Wal-Mart, the world's largest retailer, fell 68 cents, or 1.4 percent, to $46.85 as of 11:47 a.m. in New York Stock Exchange composite trading. The Standard & Poor's 500 Retailing Index, which dropped 18 percent in 2007, declined 2 percent.
Gift Cards
Some retailers also introduced new apparel last week to sell full-price sweaters and jackets as shoppers use gift cards.
The ICSC's 2.5 percent November-December sales forecast would be the slowest gain since 2004. December may be below the council's 1.5 percent estimate as sales were slower than it projected at the beginning of the month because shoppers procrastinated, said Michael Niemira, chief economist of the council.
``The theme of 2007 has been a much more conservative spending pace and that continued into the post-holiday shopping period,'' Niemira said today in an interview. ``Clearance typically drives consumers to the stores right after the holidays.''
In another measure of retail sales, the Johnson Redbook Index rose 1.6 percent last week from a year earlier. December sales so far have climbed 1.4 percent, above its estimate for a 1.2 percent gain.
Bargains, Returns
Post-Christmas shoppers headed to stores to return and exchange presents, spend gift cards and buy discounted coats and gloves as temperatures dropped, according to Johnson Redbook.

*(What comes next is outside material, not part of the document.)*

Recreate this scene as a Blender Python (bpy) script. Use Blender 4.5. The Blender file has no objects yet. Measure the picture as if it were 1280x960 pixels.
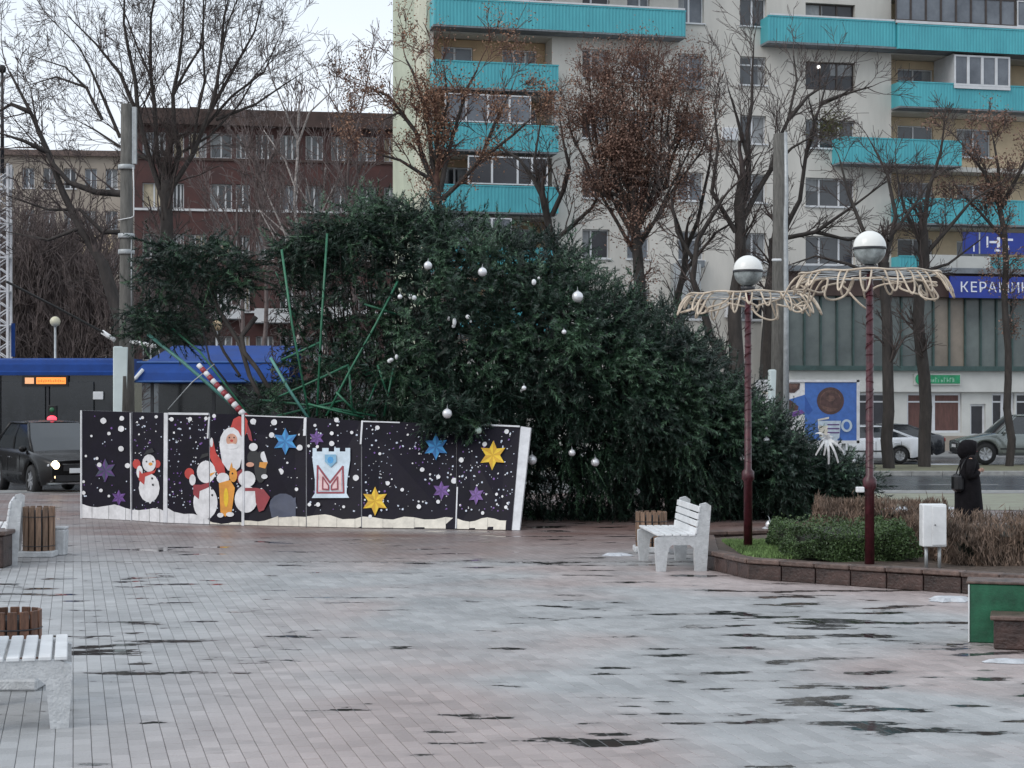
import bpy, math, random
import numpy as np
from mathutils import Vector, Matrix, Euler, noise as mnoise
sc = bpy.context.scene
COL = sc.collection
random.seed(7)
# ---------------------------------------------------------------- camera
F = 2200.0; H = 2.2; HY = 505.0        # focal length in photo pixels, eye height, horizon row
cam = bpy.data.objects.new('camera', bpy.data.cameras.new('camera')); COL.objects.link(cam)
cam.location = (0, 0, H); cam.rotation_euler = (math.radians(90), 0, 0)
cam.data.sensor_width = 36; cam.data.lens = F / 1280 * 36
cam.data.shift_y = (HY - 480) / 1280
cam.data.clip_start = .1; cam.data.clip_end = 3000
cam.data.dof.use_dof = False
sc.camera = cam
# ---------------------------------------------------------------- world: overcast daylight
SUN_EL, SUN_AZ = math.radians(38), math.radians(-125)
w = bpy.data.worlds.new("World"); sc.world = w; w.use_nodes = True
nt = w.node_tree; nt.nodes.clear()
def N(nt, t, **k):
    n = nt.nodes.new(t)
    for a, b in k.items(): setattr(n, a, b)
    return n
sky = N(nt, 'ShaderNodeTexSky', sky_type='NISHITA', sun_disc=False, sun_elevation=SUN_EL, sun_rotation=SUN_AZ, dust_density=3.0, air_density=1.0)
tc = N(nt, 'ShaderNodeTexCoord'); mp = N(nt, 'ShaderNodeMapping'); mp.inputs['Scale'].default_value = (1, 1, 5)
nz = N(nt, 'ShaderNodeTexNoise'); nz.inputs['Scale'].default_value = 1.6; nz.inputs['Detail'].default_value = 5
cr = N(nt, 'ShaderNodeValToRGB')
cr.color_ramp.elements[0].position = .3; cr.color_ramp.elements[0].color = (6.15, 6.9, 7.7, 1)
cr.color_ramp.elements[1].position = .7; cr.color_ramp.elements[1].color = (7.2, 7.65, 8.2, 1)
mx = N(nt, 'ShaderNodeMixRGB'); mx.inputs['Fac'].default_value = .86
bg = N(nt, 'ShaderNodeBackground'); bg.inputs['Strength'].default_value = .097
out = N(nt, 'ShaderNodeOutputWorld')
L = nt.links.new
L(tc.outputs['Generated'], mp.inputs['Vector']); L(mp.outputs['Vector'], nz.inputs['Vector']); L(nz.outputs['Fac'], cr.inputs['Fac'])
L(sky.outputs['Color'], mx.inputs['Color1']); L(cr.outputs['Color'], mx.inputs['Color2'])
L(mx.outputs['Color'], bg.inputs['Color']); L(bg.outputs['Background'], out.inputs['Surface'])
sun = bpy.data.objects.new('sun', bpy.data.lights.new('sun', 'SUN')); COL.objects.link(sun)
sun.data.energy = .7; sun.data.angle = math.radians(35); sun.data.color = (1, .97, .93)
sun.rotation_euler = Vector((math.sin(SUN_AZ) * math.cos(SUN_EL), math.cos(SUN_AZ) * math.cos(SUN_EL), math.sin(SUN_EL))).to_track_quat('Z', 'Y').to_euler()
sc.view_settings.view_transform = 'Standard'; sc.view_settings.look = 'None'
sc.view_settings.exposure = 0.6; sc.view_settings.gamma = 1.0
sc.cycles.max_bounces = 6; sc.cycles.diffuse_bounces = 3; sc.cycles.glossy_bounces = 3; sc.cycles.transparent_max_bounces = 8
sc.cycles.use_denoising = True

# ---------------------------------------------------------------- helpers
def W(px, py, d): return Vector(((px - 640) / F * d, d, H + (HY - py) / F * d))
def G(px, py):
    d = F * H / (py - HY); return Vector(((px - 640) / F * d, d, 0))
def tag(o, label=None, cat=None, group=None, kind=None):
    if label: o['label'] = label
    if cat: o['category'] = cat
    if group: o['group'] = group
    if kind: o['kind'] = kind
    return o
def thing(name, label, cat, loc=(0, 0, 0), rz=0, group=None):
    o = bpy.data.objects.new(name, None); COL.objects.link(o)
    o.empty_display_size = .2; o.location = loc; o.rotation_euler = (0, 0, rz)
    return tag(o, label, cat, group)
def children(o): return [c for c in COL.objects if c.parent == o]
def dup(root, loc, rz, label, group=None):
    r = root.copy(); COL.objects.link(r); r.location = loc; r.rotation_euler = (0, 0, rz)
    r['label'] = label
    if group: r['group'] = group
    for ch in list(root.children):
        c = ch.copy(); COL.objects.link(c); c.parent = r
        for g in list(ch.children):
            d = g.copy(); COL.objects.link(d); d.parent = c
    return r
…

Some retailers have noted ``continuing'' pressure on profit margins, Johnson Redbook said. Target Corp., the second- biggest U.S. discounter, said Dec. 24 that same-store sales may decline in December after customer visits slowed in the weeks after Thanksgiving.
Same-store sales are considered a key measure of a retailer's performance because they exclude locations that have recently opened or closed. Many retailers report December sales on Jan. 10.
U.S. holiday Internet sales have risen at the slowest pace on record. Online spending from Nov. 1 through Dec. 27 increased 19 percent to almost $28 billion from $24 billion a year earlier, Reston, Virginia-based ComScore Inc. said Dec. 30.
20 Percent
For that period in 2006, growth was 26 percent. ComScore hadn't recorded online growth of less than 20 percent since first tracking the figures in 2002.
U.S. new-home sales fell to a 12-year low in November, the Commerce Department said Dec. 28. The housing recession may worsen as lower prices fail to lure buyers and mounting foreclosures increase the number of unsold properties, economists said. Falling property values may cause consumer spending to slow.
The Reuters/University of Michigan index of consumer sentiment for December was 75.5, the lowest since October 2005.
Spending in November and December may rise 4 percent, the National Retail Federation estimates, the slowest since 2002. Stores typically count on those two months for about a fifth of their annual sales.
The Johnson Redbook index examines same-store sales at general merchandise retailers representing 9,000 locations. The ICSC figures include about 60 chains.